Material:
>>>>>

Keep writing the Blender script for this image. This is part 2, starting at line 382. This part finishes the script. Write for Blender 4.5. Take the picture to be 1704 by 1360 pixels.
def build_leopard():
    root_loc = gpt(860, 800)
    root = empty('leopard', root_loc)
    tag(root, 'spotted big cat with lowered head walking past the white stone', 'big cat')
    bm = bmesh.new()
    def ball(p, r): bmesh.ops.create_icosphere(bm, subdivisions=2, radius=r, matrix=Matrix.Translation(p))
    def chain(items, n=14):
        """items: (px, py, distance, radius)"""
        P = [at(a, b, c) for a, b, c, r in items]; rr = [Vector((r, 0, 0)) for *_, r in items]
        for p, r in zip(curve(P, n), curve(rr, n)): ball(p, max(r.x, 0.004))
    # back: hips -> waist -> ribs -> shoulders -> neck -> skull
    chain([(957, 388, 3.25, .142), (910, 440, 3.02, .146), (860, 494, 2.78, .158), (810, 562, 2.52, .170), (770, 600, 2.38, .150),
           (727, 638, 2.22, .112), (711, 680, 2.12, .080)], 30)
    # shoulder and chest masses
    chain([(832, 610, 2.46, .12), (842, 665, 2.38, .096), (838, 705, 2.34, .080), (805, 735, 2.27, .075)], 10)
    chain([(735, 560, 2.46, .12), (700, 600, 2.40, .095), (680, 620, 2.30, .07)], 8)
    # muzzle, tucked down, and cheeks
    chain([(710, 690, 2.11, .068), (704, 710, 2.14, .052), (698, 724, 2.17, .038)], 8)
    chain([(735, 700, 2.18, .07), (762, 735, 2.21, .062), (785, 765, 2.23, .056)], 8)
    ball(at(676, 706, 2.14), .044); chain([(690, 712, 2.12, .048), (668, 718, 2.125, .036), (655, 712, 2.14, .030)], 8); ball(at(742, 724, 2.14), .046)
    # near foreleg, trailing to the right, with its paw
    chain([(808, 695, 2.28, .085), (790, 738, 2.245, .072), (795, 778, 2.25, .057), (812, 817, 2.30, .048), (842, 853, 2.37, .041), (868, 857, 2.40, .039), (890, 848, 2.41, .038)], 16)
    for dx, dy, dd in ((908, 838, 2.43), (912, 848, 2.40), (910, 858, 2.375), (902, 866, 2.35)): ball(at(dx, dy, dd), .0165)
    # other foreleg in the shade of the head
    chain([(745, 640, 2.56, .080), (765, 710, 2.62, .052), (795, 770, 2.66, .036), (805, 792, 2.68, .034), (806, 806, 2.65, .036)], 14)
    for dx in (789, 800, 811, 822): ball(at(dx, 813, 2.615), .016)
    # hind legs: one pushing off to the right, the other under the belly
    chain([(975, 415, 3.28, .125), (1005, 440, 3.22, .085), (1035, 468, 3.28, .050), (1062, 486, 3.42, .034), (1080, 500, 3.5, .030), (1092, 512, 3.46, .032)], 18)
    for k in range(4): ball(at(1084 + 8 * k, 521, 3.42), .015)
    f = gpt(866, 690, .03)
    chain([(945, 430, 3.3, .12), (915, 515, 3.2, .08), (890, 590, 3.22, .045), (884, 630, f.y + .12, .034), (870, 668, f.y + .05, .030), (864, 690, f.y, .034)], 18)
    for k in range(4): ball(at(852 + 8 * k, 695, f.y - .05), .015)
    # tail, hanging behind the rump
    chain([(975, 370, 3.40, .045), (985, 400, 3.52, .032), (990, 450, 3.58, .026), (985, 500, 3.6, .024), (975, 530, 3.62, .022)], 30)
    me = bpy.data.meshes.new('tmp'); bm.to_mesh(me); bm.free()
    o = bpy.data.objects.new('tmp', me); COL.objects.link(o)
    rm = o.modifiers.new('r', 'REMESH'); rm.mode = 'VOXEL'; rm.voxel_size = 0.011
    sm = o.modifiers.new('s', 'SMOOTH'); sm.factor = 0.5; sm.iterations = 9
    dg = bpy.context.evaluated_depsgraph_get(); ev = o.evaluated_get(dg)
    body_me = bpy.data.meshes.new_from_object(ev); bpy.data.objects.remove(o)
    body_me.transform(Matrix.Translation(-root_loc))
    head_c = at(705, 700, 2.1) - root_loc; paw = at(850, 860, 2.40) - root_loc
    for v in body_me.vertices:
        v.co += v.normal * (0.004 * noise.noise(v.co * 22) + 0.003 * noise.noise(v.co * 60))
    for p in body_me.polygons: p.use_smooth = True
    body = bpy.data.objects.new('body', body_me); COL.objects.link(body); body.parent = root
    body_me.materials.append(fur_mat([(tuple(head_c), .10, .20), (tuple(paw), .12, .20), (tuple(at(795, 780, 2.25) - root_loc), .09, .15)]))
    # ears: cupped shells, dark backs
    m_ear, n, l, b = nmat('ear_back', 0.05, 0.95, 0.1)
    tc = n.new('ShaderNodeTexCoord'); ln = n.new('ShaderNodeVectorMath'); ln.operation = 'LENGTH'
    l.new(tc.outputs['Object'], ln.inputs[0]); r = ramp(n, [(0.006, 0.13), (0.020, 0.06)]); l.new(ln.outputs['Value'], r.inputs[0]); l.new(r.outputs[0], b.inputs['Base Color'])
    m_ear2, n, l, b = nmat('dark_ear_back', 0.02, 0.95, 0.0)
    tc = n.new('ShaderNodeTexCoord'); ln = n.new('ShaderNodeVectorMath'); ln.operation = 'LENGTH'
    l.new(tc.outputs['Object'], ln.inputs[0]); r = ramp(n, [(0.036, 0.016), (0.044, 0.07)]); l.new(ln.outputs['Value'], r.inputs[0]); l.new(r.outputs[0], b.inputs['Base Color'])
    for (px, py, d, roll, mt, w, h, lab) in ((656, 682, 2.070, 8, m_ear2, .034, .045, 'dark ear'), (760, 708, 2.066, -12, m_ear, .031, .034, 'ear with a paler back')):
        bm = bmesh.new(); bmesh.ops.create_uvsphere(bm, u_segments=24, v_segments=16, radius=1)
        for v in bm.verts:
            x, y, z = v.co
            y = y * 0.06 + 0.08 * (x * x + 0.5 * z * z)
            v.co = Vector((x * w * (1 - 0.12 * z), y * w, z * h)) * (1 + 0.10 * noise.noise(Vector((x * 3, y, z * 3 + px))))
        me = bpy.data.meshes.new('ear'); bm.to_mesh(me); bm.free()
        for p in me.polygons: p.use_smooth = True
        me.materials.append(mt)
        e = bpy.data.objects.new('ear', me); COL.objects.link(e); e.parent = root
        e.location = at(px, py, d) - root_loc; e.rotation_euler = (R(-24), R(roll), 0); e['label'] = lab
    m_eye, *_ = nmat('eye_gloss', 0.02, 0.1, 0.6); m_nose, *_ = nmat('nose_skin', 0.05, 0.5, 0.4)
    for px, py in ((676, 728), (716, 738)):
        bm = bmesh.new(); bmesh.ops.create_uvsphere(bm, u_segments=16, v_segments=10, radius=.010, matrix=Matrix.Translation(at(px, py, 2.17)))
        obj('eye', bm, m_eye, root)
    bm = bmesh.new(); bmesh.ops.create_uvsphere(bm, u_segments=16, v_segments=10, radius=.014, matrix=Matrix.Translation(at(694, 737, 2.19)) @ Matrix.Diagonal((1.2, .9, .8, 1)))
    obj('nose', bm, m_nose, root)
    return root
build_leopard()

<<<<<

Aim of the task: Copy down the whole of the data above, matching it exactly.

Result:
Keep writing the Blender script for this image. This is part 2, starting at line 382. This part finishes the script. Write for Blender 4.5. Take the picture to be 1704 by 1360 pixels.
def build_leopard():
    root_loc = gpt(860, 800)
    root = empty('leopard', root_loc)
    tag(root, 'spotted big cat with lowered head walking past the white stone', 'big cat')
    bm = bmesh.new()
    def ball(p, r): bmesh.ops.create_icosphere(bm, subdivisions=2, radius=r, matrix=Matrix.Translation(p))
    def chain(items, n=14):
        """items: (px, py, distance, radius)"""
        P = [at(a, b, c) for a, b, c, r in items]; rr = [Vector((r, 0, 0)) for *_, r in items]
        for p, r in zip(curve(P, n), curve(rr, n)): ball(p, max(r.x, 0.004))
    # back: hips -> waist -> ribs -> shoulders -> neck -> skull
    chain([(957, 388, 3.25, .142), (910, 440, 3.02, .146), (860, 494, 2.78, .158), (810, 562, 2.52, .170), (770, 600, 2.38, .150),
           (727, 638, 2.22, .112), (711, 680, 2.12, .080)], 30)
    # shoulder and chest masses
    chain([(832, 610, 2.46, .12), (842, 665, 2.38, .096), (838, 705, 2.34, .080), (805, 735, 2.27, .075)], 10)
    chain([(735, 560, 2.46, .12), (700, 600, 2.40, .095), (680, 620, 2.30, .07)], 8)
    # muzzle, tucked down, and cheeks
    chain([(710, 690, 2.11, .068), (704, 710, 2.14, .052), (698, 724, 2.17, .038)], 8)
    chain([(735, 700, 2.18, .07), (762, 735, 2.21, .062), (785, 765, 2.23, .056)], 8)
    ball(at(676, 706, 2.14), .044); chain([(690, 712, 2.12, .048), (668, 718, 2.125, .036), (655, 712, 2.14, .030)], 8); ball(at(742, 724, 2.14), .046)
    # near foreleg, trailing to the right, with its paw
    chain([(808, 695, 2.28, .085), (790, 738, 2.245, .072), (795, 778, 2.25, .057), (812, 817, 2.30, .048), (842, 853, 2.37, .041), (868, 857, 2.40, .039), (890, 848, 2.41, .038)], 16)
    for dx, dy, dd in ((908, 838, 2.43), (912, 848, 2.40), (910, 858, 2.375), (902, 866, 2.35)): ball(at(dx, dy, dd), .0165)
    # other foreleg in the shade of the head
    chain([(745, 640, 2.56, .080), (765, 710, 2.62, .052), (795, 770, 2.66, .036), (805, 792, 2.68, .034), (806, 806, 2.65, .036)], 14)
    for dx in (789, 800, 811, 822): ball(at(dx, 813, 2.615), .016)
    # hind legs: one pushing off to the right, the other under the belly
    chain([(975, 415, 3.28, .125), (1005, 440, 3.22, .085), (1035, 468, 3.28, .050), (1062, 486, 3.42, .034), (1080, 500, 3.5, .030), (1092, 512, 3.46, .032)], 18)
    for k in range(4): ball(at(1084 + 8 * k, 521, 3.42), .015)
    f = gpt(866, 690, .03)
    chain([(945, 430, 3.3, .12), (915, 515, 3.2, .08), (890, 590, 3.22, .045), (884, 630, f.y + .12, .034), (870, 668, f.y + .05, .030), (864, 690, f.y, .034)], 18)
    for k in range(4): ball(at(852 + 8 * k, 695, f.y - .05), .015)
    # tail, hanging behind the rump
    chain([(975, 370, 3.40, .045), (985, 400, 3.52, .032), (990, 450, 3.58, .026), (985, 500, 3.6, .024), (975, 530, 3.62, .022)], 30)
    me = bpy.data.meshes.new('tmp'); bm.to_mesh(me); bm.free()
    o = bpy.data.objects.new('tmp', me); COL.objects.link(o)
    rm = o.modifiers.new('r', 'REMESH'); rm.mode = 'VOXEL'; rm.voxel_size = 0.011
    sm = o.modifiers.new('s', 'SMOOTH'); sm.factor = 0.5; sm.iterations = 9
    dg = bpy.context.evaluated_depsgraph_get(); ev = o.evaluated_get(dg)
    body_me = bpy.data.meshes.new_from_object(ev); bpy.data.objects.remove(o)
    body_me.transform(Matrix.Translation(-root_loc))
    head_c = at(705, 700, 2.1) - root_loc; paw = at(850, 860, 2.40) - root_loc
    for v in body_me.vertices:
        v.co += v.normal * (0.004 * noise.noise(v.co * 22) + 0.003 * noise.noise(v.co * 60))
    for p in body_me.polygons: p.use_smooth = True
    body = bpy.data.objects.new('body', body_me); COL.objects.link(body); body.parent = root
    body_me.materials.append(fur_mat([(tuple(head_c), .10, .20), (tuple(paw), .12, .20), (tuple(at(795, 780, 2.25) - root_loc), .09, .15)]))
    # ears: cupped shells, dark backs
    m_ear, n, l, b = nmat('ear_back', 0.05, 0.95, 0.1)
    tc = n.new('ShaderNodeTexCoord'); ln = n.new('ShaderNodeVectorMath'); ln.operation = 'LENGTH'
    l.new(tc.outputs['Object'], ln.inputs[0]); r = ramp(n, [(0.006, 0.13), (0.020, 0.06)]); l.new(ln.outputs['Value'], r.inputs[0]); l.new(r.outputs[0], b.inputs['Base Color'])
    m_ear2, n, l, b = nmat('dark_ear_back', 0.02, 0.95, 0.0)
    tc = n.new('ShaderNodeTexCoord'); ln = n.new('ShaderNodeVectorMath'); ln.operation = 'LENGTH'
    l.new(tc.outputs['Object'], ln.inputs[0]); r = ramp(n, [(0.036, 0.016), (0.044, 0.07)]); l.new(ln.outputs['Value'], r.inputs[0]); l.new(r.outputs[0], b.inputs['Base Color'])
    for (px, py, d, roll, mt, w, h, lab) in ((656, 682, 2.070, 8, m_ear2, .034, .045, 'dark ear'), (760, 708, 2.066, -12, m_ear, .031, .034, 'ear with a paler back')):
        bm = bmesh.new(); bmesh.ops.create_uvsphere(bm, u_segments=24, v_segments=16, radius=1)
        for v in bm.verts:
            x, y, z = v.co
            y = y * 0.06 + 0.08 * (x * x + 0.5 * z * z)
            v.co = Vector((x * w * (1 - 0.12 * z), y * w, z * h)) * (1 + 0.10 * noise.noise(Vector((x * 3, y, z * 3 + px))))
        me = bpy.data.meshes.new('ear'); bm.to_mesh(me); bm.free()
        for p in me.polygons: p.use_smooth = True
        me.materials.append(mt)
        e = bpy.data.objects.new('ear', me); COL.objects.link(e); e.parent = root
        e.location = at(px, py, d) - root_loc; e.rotation_euler = (R(-24), R(roll), 0); e['label'] = lab
    m_eye, *_ = nmat('eye_gloss', 0.02, 0.1, 0.6); m_nose, *_ = nmat('nose_skin', 0.05, 0.5, 0.4)
    for px, py in ((676, 728), (716, 738)):
        bm = bmesh.new(); bmesh.ops.create_uvsphere(bm, u_segments=16, v_segments=10, radius=.010, matrix=Matrix.Translation(at(px, py, 2.17)))
        obj('eye', bm, m_eye, root)
    bm = bmesh.new(); bmesh.ops.create_uvsphere(bm, u_segments=16, v_segments=10, radius=.014, matrix=Matrix.Translation(at(694, 737, 2.19)) @ Matrix.Diagonal((1.2, .9, .8, 1)))
    obj('nose', bm, m_nose, root)
    return root
build_leopard()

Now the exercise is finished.